My wife and I have visited maybe two dozen countries together, because we used to find travel phenomenally exciting. We used to delight ourselves by noticing all the differences, all the idiosyncrasies of national character and culture: the cuisine, the architecture, the music, the dress, etc. But recently, and particularly this time around as we continue our wanderings through South America for the next few weeks, the exoticism of travel is increasingly absent, and everything feels a little subdued and less, well...new. Things don´t quite sparkle as they used to simply by virtue of the fact that we are "abroad."
I have an idea why this is. True, the fact that we lived in a Mexican neighborhood in L.A., and that as Angelinos we hear Spanish spoken all the time, and that we are well-acquainted with Latino cuisine, and that the familiar bass-and-drum line of so much Hispanic music that we heard up there we continue to hear down here (you know the one, "boom-PA-boom-PA, boom-PA-boom-PA," if you´ve heard it once you really have probably heard it a thousand times) all naturally take away some of the newness we typically encounter when we travel.
But there´s more to it than that. As I´ve seen more and more of the world, all the differences which once seemed so vast have begun to grow smaller and smaller until they hardly seem worth mentioning any longer in comparison with the universal similarities of humanity and the human condition. All people, everywhere, eat what is available to them, build shelter and houses of worship, play music to celebrate life, work hard, love, suffer loss, raise the next generation, and die. Is it a small world after all? You bet it is.
So this nagging feeling that every place is really, at bottom, the same, has begun to temper my enthusiasm for the new. To put it another way, I´ve begun to have a hard time delighting in the rich textures and colors of the tapestry of human life because I´m too awed by how it all fits together into one big blanket.
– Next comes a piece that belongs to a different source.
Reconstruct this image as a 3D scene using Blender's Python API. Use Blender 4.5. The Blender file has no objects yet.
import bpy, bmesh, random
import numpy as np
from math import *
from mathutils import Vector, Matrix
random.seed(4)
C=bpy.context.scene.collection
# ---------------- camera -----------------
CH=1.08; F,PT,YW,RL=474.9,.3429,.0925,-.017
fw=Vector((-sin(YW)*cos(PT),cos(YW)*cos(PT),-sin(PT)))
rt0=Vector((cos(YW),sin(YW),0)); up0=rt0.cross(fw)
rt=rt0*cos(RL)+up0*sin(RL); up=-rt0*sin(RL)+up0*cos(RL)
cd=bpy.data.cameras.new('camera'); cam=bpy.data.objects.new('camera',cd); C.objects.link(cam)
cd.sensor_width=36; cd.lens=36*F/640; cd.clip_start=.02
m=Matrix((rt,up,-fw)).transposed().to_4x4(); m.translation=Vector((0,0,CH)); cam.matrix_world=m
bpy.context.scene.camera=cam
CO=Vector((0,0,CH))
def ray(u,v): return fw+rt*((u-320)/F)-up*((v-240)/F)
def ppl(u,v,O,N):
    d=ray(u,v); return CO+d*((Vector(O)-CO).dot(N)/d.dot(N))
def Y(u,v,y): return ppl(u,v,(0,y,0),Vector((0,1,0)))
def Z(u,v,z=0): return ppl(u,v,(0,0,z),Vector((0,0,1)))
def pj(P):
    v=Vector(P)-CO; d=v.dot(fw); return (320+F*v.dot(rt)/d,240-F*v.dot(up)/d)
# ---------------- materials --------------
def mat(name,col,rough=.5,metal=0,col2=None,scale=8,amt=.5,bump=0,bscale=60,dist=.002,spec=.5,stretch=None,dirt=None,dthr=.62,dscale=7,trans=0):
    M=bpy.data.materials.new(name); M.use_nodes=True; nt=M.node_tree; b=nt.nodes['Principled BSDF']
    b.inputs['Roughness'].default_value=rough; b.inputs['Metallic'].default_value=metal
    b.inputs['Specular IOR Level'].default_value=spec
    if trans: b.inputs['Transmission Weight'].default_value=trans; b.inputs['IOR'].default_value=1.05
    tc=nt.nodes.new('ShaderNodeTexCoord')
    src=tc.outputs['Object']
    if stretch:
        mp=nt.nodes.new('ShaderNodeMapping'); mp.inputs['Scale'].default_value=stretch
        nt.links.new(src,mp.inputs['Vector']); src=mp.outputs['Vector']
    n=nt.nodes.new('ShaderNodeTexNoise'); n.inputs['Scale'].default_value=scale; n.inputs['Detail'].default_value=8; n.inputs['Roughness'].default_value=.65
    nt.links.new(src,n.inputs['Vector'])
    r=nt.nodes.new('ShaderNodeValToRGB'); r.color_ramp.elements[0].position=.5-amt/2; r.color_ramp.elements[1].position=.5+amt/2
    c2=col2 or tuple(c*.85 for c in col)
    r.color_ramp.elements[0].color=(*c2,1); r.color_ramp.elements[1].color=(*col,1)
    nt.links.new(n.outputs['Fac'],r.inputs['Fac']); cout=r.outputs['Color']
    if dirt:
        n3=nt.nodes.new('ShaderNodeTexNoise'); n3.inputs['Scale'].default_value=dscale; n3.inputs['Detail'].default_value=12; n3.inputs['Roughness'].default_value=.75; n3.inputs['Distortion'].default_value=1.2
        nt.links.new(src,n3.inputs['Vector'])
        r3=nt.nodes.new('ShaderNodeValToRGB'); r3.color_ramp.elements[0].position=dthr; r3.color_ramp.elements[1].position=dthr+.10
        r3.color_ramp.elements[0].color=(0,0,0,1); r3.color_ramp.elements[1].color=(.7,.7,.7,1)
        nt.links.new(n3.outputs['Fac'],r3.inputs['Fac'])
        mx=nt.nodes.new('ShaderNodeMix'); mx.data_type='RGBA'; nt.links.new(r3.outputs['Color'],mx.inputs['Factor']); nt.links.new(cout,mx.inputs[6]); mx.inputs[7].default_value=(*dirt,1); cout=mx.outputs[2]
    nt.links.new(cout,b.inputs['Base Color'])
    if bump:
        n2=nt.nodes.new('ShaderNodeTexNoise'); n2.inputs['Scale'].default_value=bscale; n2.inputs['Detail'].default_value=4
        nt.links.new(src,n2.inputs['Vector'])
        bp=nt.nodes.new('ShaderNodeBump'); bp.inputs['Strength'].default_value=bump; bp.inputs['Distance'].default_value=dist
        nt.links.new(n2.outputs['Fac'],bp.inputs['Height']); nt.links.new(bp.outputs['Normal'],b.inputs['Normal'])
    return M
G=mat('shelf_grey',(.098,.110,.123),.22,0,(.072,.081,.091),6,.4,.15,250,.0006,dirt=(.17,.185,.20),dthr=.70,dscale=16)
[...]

Or, to put it still another way, I´m having difficulty seeing the trees for the forest.
Since becoming a Christian, though, this has started to make a lot more sense. Terentius said that, being a man, nothing human was alien to him. I say that nothing can truly be foreign to me any longer because everything in the world belongs to Christ. The whole ball of wax was created through Him, and He is the ultimate goal to which it is directed. In Jesus, God became not only a specific man, but man, to show His love and acceptance of humanity as a species. This is why the Church endeavors to share this message of Jesus with all people everywhere. This is also why - even though Jesus Himself never set foot outside of a narrow strip of hotly contested eastern Mediterranean real estate - there are Christians in every country in the world today.
It is precisely because the mission of Jesus and the mission of his Church are completely universal in scope that the lament that Christianity is "too exclusive" seems so nonsensical to me. The message of Christ is preached to everyone, in all times, places, and situations, and everyone without exception is earnestly invited and accepted into the Church. The Christian Church is in actuality the least exclusive, most all-embracing, group of misfits, sinners, and saints in the world.
This is because Jesus is no respecter of borders. He doesn´t care whether your staple crop is corn or rice, whether your beast of burden is an ox or a camel, whether your folk music is played on a flute or a guitar. What He cares about is you. Us. Everyone. Turn on the news and it´s clear that the world is fallen and sinful, and man cannot help but do evil, often even when he means to do good. Anyone can see this. But it is only the Christian who also sees, and dwells in, the paradox that this same world - all of it - is already reconciled with God through the love of Jesus for all men, and His death for every one of us.
So what do I do now when I travel? I see sights. I take pictures. I eat different food. I drink mixed drinks. I smoke the occasional cigarette though I know I shouldn´t. I wander down cobblestone streets. I see a fallen world. I see a redeemed world. I see one human family, loved by Jesus, struggling to find its way under the sun.